Sex for sale: Greg Stone and Guy Simon. Photo: Stephen Wilson Barker.

It is a rare play that is both entertainingly funny yet also has such serious things to say. But Arrernte playwright Declan Furber Gillick’s Jacky, a snappy 140 minutes, certainly delivers.

Jacky, played by Guy Simon, is a smart and enterprising young blackfella who has made a life for himself in Melbourne. He’s saving for an apartment, gets on well with Linda (Mandy McElhinney), who runs a community support organisation and who found him his first job, in an Irish pub. Linda is trying to expand her program to include urban Indigenous people so when she offers Jacky a salaried contract as a kind of intern, it seems the perfect fit for both of them. Jacky’s chasing the (white) Australian dream of owning his own place so now he can apply for a mortgage.

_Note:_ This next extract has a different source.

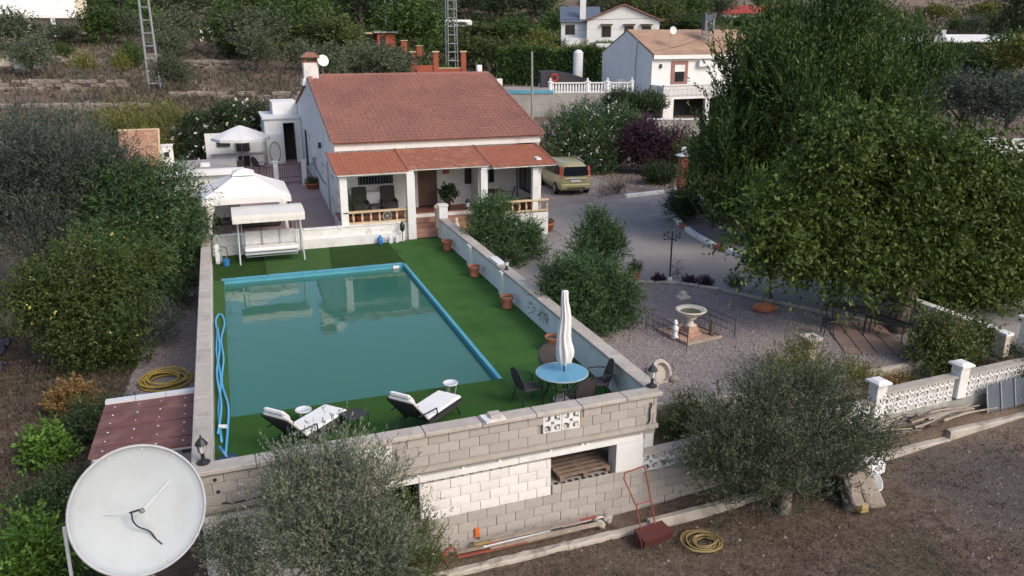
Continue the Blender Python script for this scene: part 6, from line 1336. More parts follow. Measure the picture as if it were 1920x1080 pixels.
BG = [(-20.8,108.1,5.7,5.4,4.2,'olive'), (-16.1,89.3,3.9,4.2,3.2,'olive'), (-16.6,113.9,6.2,5.1,2.6,'olive'), (-15.5,103.8,5.3,2.1,1.5,'dark'), (-12.4,113.8,6.2,4.8,5.0,'dark'), (-9.4,113.4,6.2,3.9,3.9,'olive'), (-11.8,90.3,4.0,2.2,2.2,'yellow'), (-8.7,91.3,4.1,1.5,2.0,'yellow'), (-7.9,94.6,4.4,2.5,2.3,'dark'), (-9.8,89.6,3.9,1.3,2.6,'bare'), (-3.8,107.8,5.7,5.3,4.4,'olive'), (-4.4,101.1,5.0,4.1,3.0,'olive'), (-3.4,77.5,2.8,3.0,3.1,'olive'), (-3.7,138.4,8.6,5.6,4.0,'olive'), (2.1,109.6,5.8,5.0,4.7,'olive'), (4.2,89.3,3.9,4.2,4.1,'olive'), (-0.1,94.0,4.3,1.3,2.4,'bare'), (-19.0,92.1,4.2,1.1,2.3,'bare'), (-0.1,162.8,10.9,7.6,3.8,'olive'), (7.0,160.7,10.7,7.6,4.3,'dark'), (7.6,105.0,5.4,5.8,5.8,'dark'), (13.1,127.3,7.2,6.2,5.5,'dark'), (8.2,90.0,4.0,2.8,2.8,'olive'), (13.1,102.9,4.8,6.4,5.1,'yellowg'), (16.4,109.0,5.0,4.8,4.1,'yellowg'), (10.6,85.7,3.4,4.5,3.1,'olive'), (16.2,91.2,3.0,6.4,3.5,'olive'), (19.6,94.9,2.8,4.3,3.0,'olive'), (23.2,138.4,7.6,9.5,8.2,'pine'), (33.8,156.8,8.7,8.9,6.9,'pine'), (42.0,165.4,9.0,8.5,6.4,'olive'), (50.2,172.4,9.2,10.1,6.7,'pine'), (60.7,183.0,10.0,12.0,7.2,'pine'), (65.2,171.1,8.8,11.4,7.1,'pine'), (14.8,155.1,9.7,9.4,5.6,'olive'), (20.0,152.1,9.3,7.5,5.6,'dark'), (-12.5,164.7,11.1,8.4,4.7,'olive'), (-19.0,170.2,11.6,5.7,3.8,'dark'), (42.9,144.1,6.3,11.3,3.0,'yellowg'), (49.8,142.5,6.0,9.5,3.8,'dark'), (33.7,142.1,6.9,7.3,2.5,'olive'), (50.2,128.8,4.6,5.6,3.8,'yellow'), (56.4,127.1,4.5,7.3,3.8,'yellow'), (67.2,162.4,8.0,5.5,4.4,'dark'), (98.4,173.9,9.1,9.1,7.8,'dark'), (107.1,176.8,9.4,8.1,7.6,'dark'), (118.9,183.7,10.0,8.5,6.6,'olive'), (124.9,179.8,8.9,9.8,3.0,'dark'), (131.8,178.5,8.0,9.6,3.4,'yellowg'), (96.6,160.3,7.7,10.3,3.4,'dark'), (135.1,139.6,4.2,7.1,6.7,'dark'), (200.2,202.0,6.1,3.5,7.7,'dark'), (234.1,227.9,6.9,10.6,8.4,'upine'), (278.5,249.8,7.6,12.7,9.4,'upine'), (244.5,228.1,6.9,8.2,5.9,'dark'), (106.7,108.5,2.1,7.8,4.4,'yellowg'), (142.0,136.5,4.2,6.6,2.9,'dark'), (126.5,106.2,1.9,8.1,10.8,'pine'), (114.5,98.2,1.2,7.5,5.8,'dark'), (249.1,207.5,6.3,10.5,12.2,'upine'), (240.7,263.2,8.0,16.4,10.2,'yellowg'), (61.2,55.2,-0.5,7.0,5.2,'gol'), (63.7,52.8,-0.5,5.5,5.0,'gol'), (71.6,68.6,-0.5,5.1,4.6,'gol'),]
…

What Linda doesn’t know is that sex work is what is what is paying Jacky’s bills and augmenting his savings, but he has everything under control. He ‘sets his own hours, sets his own rates’. He’s his own boss. He also has a regular client Glenn (wonderfully played by Greg Stone), so all is going really well. Until Jacky’s wayward little brother comes down from the ‘mish’ and starts wreaking havoc. Keith (Danny Howard), who’s been sent down south by his mob to sort himself out, doesn’t buy into Jacky’s metro lifestyle, is averse to working for the man, keeping his brother’s flat tidy and paying any rent. A clash of cultures? You bet. As far as Keith’s concerned his bro is selling out. But there’s also the challenge of where does Jacky think he belongs.

Very soon, Jacky’s various lives in the white world threaten to come undone.

There are four superb performances here. Simon excels as Jacky – polite, unassuming, capable – but so too does Stone. Their first meeting is excruciatingly brilliant as a nervous Glenn struggles to say what he wants from Jacky. Their ‘relationship’ – what Jacky calls their ‘exchange’ – begins promisingly enough.

McElhinney’s Linda seems altruistic and grounded, a good foil for the other three. Except her enterprise needs money and her sponsors tend to be from big mining companies (just a piece of info the playwright lets slip. No discussion required.)

Meanwhile, Howard’s exceedingly ebullient and increasingly angry Keith is an accident waiting to happen. Another clever aspect of this play is that it’s easy to see both sides – and also that none of the four characters is totally honest and upfront.

Jacky is just about keeping Keith out of trouble, he’s doing ‘cultural performances’ for Linda’s sponsors, and keeping his ‘exchange’ with Glenn rolling along. Until one day Glenn says something so shocking that it takes everyone – Jacky and the audience – by surprise. It is all the more shocking, because unexpected. Here it’s racist with loud echoes of colonialism (but in male/female exchange you’d call it shockingly misogynistic, too).

Director Mark Wilson (who oversaw the successful Melbourne season) increases the tension as the play glides to its final scenes, by which time Furber Gillick, without  ever being didactic, has mined the racism – conscious and unconscious – of Australia. There are no neat answers here, but it’s such a thought-provoking play, clever and funny, confronting and sad all at once. It’s not on for long, only until 2 February, so catch it if you can.